From the Publisher
American Car World, October 2007, UK magazine
If you’ve ever wanted to read a definitive guide to Ford’s sportscar of over 50 years, this is it. At first the price might be off-putting, but when you start to flick through the pages you can appreciate why it is set so high, and how much of a bargain that really is when you consider the material within the 256 pages.
Author Brian Long is a motoring historian and has written nearly 40 books, and his authority shows throughout the book. Brian was given full co-operation from the Ford Motor Company and his T-bird book could be considered a bible, being the only book you’d probably need on the subject.
The book has year-by-year coverage of production models, with special variants also covered, some 500 pictures, most of which are color and include some fascinating rare prototype shots. In addition to the photographs, advertising and brochures have been used throughout, to further enhance the nostalgic appeal of the book. There’s even a full listing of production figures.
This really is everything an enthusiast would want to know in one book.
American Car World rating: 5 stars
The Automobile, September 2007
The Thunderbird was Ford’s personal two-seater answer to the more overtly sporting Corvette launched a year earlier in January, 1953. While the GM product had started life with a straight-six, the T-bird came in with a V-8, to which Chevrolet responded the following model year with the small-block V-8. Both set out to knock the British sporting imports.
Despite the fact that this has been written in Japan, where Brian Long has lived for many years, such are the wonders of modern communication that it could well have been compiled in Detroit, so complete is the information. It is fully illustrated with drawings, photographs and brochures model year by year from conception in October 1952, to the 12th generation at the end of 1997. Retro appeal brought the name back for the short-lived 13th generation from 2002-05, bringing the combined total to just over 4.4 million units in 47 production years. Its most popular model, averaging 319,000 a year, was the 8th generation of MY1977-79, when the car lost weight and departed from the short-wheelbase Lincoln appearance it had gradually acquired. Prior to that, production had averaged 60,000 or so, small beer in Detroit terms but relatively exclusive. Perhaps surprisingly, the annual numbers weren't affected by the arrival of the Mustang, which, to European eyes, was a fairly similar car, but in America it was half the T-bird's price, and not exclusive.

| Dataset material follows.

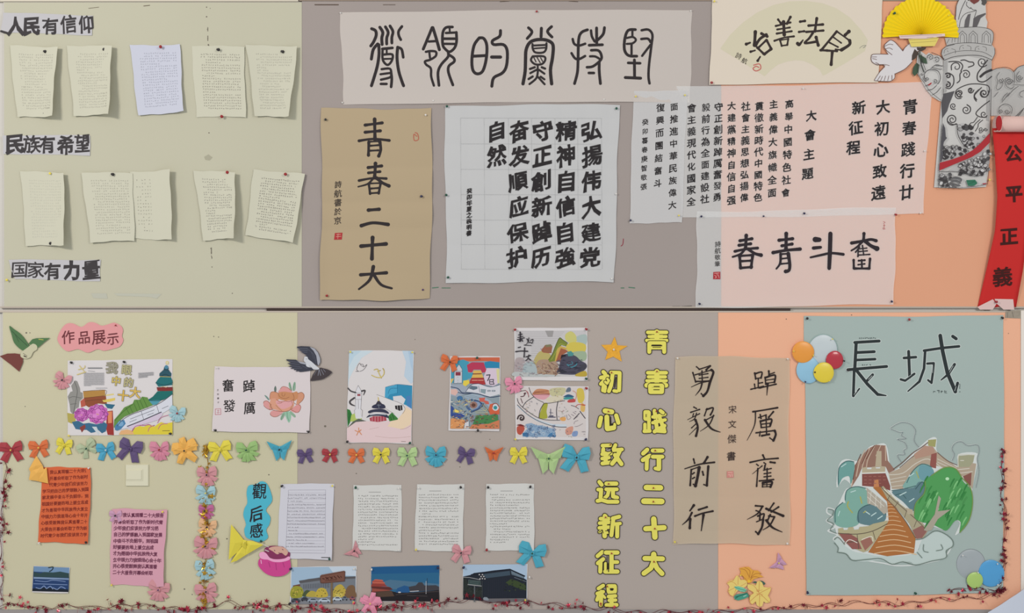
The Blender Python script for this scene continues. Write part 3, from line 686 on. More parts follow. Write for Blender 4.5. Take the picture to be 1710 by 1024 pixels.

The author manages to present year-on-year changes without reading like a series of brochure updates by justifying the improvements with engineering reasons and enough comparisons with market rivals to keep it interesting to more than just T-bird lovers. You get to know what Ford was doing with its other models, too.
New Zealand Classic Car, September 2007 - New Zealand magazine
Surely one of the most attractive US cars since WWII is the original 2-seater Ford Thunderbird, produced from 1954 to ’57. The car immortalized in 'American Graffiti'.
Over four million Thunderbirds were sold in total and reading about the various versions in this excellent book is almost like a tour through US car styling of the past 40 years. Thunderbirds won Car of the Year awards a few times, many of the models were well written-up by US magazines, and the racing versions did well in NASCAR for a good few seasons.
This is the most comprehensive book, with hundreds of photos and lots of reprinted brochures (including some fascinating ones from Japan where the author now lives). Long also fits each year’s Thunderbird into US auto market developments at the time.
If you have or want to own or restore a ‘Bird, there’s every detail change for each year – including paint and upholstery colors. Well written and well illustrated, this is how a model ‘autobiography’ should be presented.